Thursday, April 09, 2009

Requiem for a Rassler?

A sad movie, from my point of view, which showed America slipping under an imaginary boundary separating "second-world" from "third-world" nation. It seemed to me a brutal story terribly told of trapped and tortured animals of the homo sapiens species, although not quite human in some awful sense. Strippers, on the one hand who only resembled human females in physical form but who were denied expression of the defining traits of femininity. On the other end of this tale are the "wrestlers", far removed from their Grecian prototypes and far also removed from the gestalt of human correspondence, retaining only that vestige visited occasionally by the normal male of "good-ole boy" bondage. Their common bond being their willingness to permit their "friends" to savagely and excessively rip their bodies apart for the amusement of their "fans". Once out of the glitter of the performing stage, these pitiful creatures were blown by the winds of winter along frozen landscapes decorated with destroyed buildings and decrepit trailer parks through a world which held them in smug contempt. All this for those few moments when they performed for their clearly emotionally-deformed admirers.
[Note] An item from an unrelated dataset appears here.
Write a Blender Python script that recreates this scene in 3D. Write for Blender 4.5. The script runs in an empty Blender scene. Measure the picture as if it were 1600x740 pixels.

Perhaps the worst part of it all was the premise that these gifts of life are being passed not from a Great Creator to an Adam-creature as seen in Michelango's great work and who can now commence on his own volition, but from a detritus of human wreckage left by a society which had collapsed and are "awarded" as a finger might point to the blame.

The real story of this movie, for me at least, is a call to examine our own lives to see how much we too strive to honor principles and serve masters who seek our souls and our humanity.

1 comment:

Evening Light Writer said...

John this is a wonderful review of "The Wrestler." There is something about Mickey Rourke that makes people root for him..perhaps he is the eternal underdog? I have this on my netflix list.